It is unlikely (roughly 5–10%) that Vanuatu will be directly involved in significant armed conflict within the next three years, with risk concentrated in low-probability regional escalation and disaster-driven governance stress rather than deliberate warfighting choices by Port Vila.
**Bottom line** Vanuatu has no active interstate disputes, no standing military, and security forces optimized for policing, maritime enforcement, and disaster…
Most likely: continued calm with security activity centered on reconstruction support, policing, and maritime enforcement. Political churn and fiscal pressure may produce protests or localized disorder, but organized armed violence remains unlikely. External competition will show up more as aid/infrastructure bargaining and cyber/disinformation attempts than kinetic threats. Any partner security cooperation is most likely training, surveillance, and disaster-response support.
Over five years, repeated climate/disaster shocks and governance fragmentation could incrementally raise instability risk, especially if revenues (including citizenship-program inflows) fall sharply or reconstruction stalls. Even so, a shift to significant armed conflict remains a low-probability tail event absent a major regional war that militarizes the wider Pacific. The most plausible security deterioration pathway is chronic capacity strain, not insurgency or interstate war.
Security situation Vanuatu’s baseline remains very low risk for direct involvement in significant armed conflict. Geography, limited strategic targets, and minimal force-projection capacity constrain both external attack incentives and Vanuatu’s ability to join wars abroad. Security institutions are primarily police-led (including a paramilitary police element) and oriented toward internal order, maritime policing, and humanitarian assistance.
Threat drivers The main external driver is indirect exposure to Indo-Pacific strategic competition. Vanuatu’s infrastructure and security partnerships attract attention from multiple powers, raising risks of coercive diplomacy, influence operations, and cyber intrusion. These dynamics can heighten political friction but typically remain below the threshold of armed conflict, especially in small island states without contested borders.
The main internal driver is compounding shock risk: earthquakes/cyclones, fiscal strain, and political fragmentation can degrade service delivery and legitimacy. Recent analysis emphasizes repeated government turnover and reconstruction bottlenecks, which can elevate protest risk and opportunistic criminality.

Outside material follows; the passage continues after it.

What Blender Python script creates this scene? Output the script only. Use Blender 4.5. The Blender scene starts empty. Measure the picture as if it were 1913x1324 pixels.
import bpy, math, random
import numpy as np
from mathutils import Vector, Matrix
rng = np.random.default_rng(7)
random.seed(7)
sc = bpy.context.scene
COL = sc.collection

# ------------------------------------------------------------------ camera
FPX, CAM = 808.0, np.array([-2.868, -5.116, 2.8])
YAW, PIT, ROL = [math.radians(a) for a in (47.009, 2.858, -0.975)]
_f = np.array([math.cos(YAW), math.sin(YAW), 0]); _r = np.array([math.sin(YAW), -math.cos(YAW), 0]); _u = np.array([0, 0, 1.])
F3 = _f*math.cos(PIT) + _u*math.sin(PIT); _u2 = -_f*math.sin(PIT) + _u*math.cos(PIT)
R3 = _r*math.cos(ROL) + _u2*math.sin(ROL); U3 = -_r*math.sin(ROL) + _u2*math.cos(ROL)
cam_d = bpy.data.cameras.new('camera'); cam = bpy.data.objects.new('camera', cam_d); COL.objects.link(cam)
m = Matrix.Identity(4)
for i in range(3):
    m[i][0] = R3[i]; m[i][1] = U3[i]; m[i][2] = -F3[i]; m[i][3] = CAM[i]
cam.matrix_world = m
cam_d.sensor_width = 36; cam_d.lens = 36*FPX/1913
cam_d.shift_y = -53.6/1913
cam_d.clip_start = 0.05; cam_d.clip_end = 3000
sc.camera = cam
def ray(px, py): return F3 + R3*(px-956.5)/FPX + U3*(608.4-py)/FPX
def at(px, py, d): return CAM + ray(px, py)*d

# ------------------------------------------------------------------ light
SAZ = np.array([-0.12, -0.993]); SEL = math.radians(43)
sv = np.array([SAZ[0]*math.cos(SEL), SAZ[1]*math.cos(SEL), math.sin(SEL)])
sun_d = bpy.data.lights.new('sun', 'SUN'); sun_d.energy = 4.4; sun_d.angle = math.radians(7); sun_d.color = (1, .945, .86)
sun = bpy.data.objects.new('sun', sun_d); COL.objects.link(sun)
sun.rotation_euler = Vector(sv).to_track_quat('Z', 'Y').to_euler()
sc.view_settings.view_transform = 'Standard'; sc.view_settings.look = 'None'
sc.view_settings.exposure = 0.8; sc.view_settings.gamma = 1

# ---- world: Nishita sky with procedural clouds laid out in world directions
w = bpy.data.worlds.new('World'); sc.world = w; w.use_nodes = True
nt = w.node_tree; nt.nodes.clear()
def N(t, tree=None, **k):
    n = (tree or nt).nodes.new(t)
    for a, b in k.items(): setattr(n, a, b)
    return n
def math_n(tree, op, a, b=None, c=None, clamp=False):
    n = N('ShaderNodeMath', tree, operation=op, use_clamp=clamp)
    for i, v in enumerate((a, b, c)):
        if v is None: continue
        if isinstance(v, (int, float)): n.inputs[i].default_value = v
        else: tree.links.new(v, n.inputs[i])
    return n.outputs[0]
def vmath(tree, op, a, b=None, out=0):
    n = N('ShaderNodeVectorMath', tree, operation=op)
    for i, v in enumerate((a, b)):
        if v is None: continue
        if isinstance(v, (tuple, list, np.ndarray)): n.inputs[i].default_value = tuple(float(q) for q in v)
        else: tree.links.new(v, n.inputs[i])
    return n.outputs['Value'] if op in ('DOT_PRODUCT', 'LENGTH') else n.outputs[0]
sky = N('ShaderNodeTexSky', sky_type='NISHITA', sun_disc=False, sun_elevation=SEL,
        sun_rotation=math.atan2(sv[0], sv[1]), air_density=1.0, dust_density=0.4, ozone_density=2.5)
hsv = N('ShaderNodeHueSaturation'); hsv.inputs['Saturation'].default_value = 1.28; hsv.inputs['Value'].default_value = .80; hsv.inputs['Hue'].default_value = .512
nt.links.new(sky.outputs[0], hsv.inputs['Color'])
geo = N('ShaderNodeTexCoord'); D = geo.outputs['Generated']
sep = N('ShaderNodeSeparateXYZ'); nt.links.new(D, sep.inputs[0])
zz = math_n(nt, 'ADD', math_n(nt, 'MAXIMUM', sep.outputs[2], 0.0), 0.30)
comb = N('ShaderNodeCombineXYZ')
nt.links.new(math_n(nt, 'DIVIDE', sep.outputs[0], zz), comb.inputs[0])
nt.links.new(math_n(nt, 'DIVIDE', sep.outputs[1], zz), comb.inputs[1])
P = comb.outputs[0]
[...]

However, Vanuatu lacks organized insurgent actors, has no terrorism history, and demonstrations are generally limited; unrest is more plausibly episodic than militarized.
Resilience and systemic firebreaks Firebreaks dominate. Vanuatu is embedded in a dense regional diplomatic and assistance ecosystem (Pacific partners and donors) that strongly incentivizes de-escalation and rapid crisis support after disasters. External security cooperation—especially capacity-building in policing and maritime surveillance—tends to improve internal stability and border control rather than create expeditionary entanglements. International norms and the absence of alliance obligations that mandate combat deployments further reduce direct war involvement.
Net assessment Compared with the baseline, evidence modestly increases concern about governance capacity under repeated shocks, but not enough to shift the overall category: direct involvement in significant armed conflict remains unlikely. Tail risk is a severe regional crisis that militarizes the wider Pacific and forces hard basing/overflight choices; even then, Vanuatu’s most likely role is diplomatic and logistical, not combatant.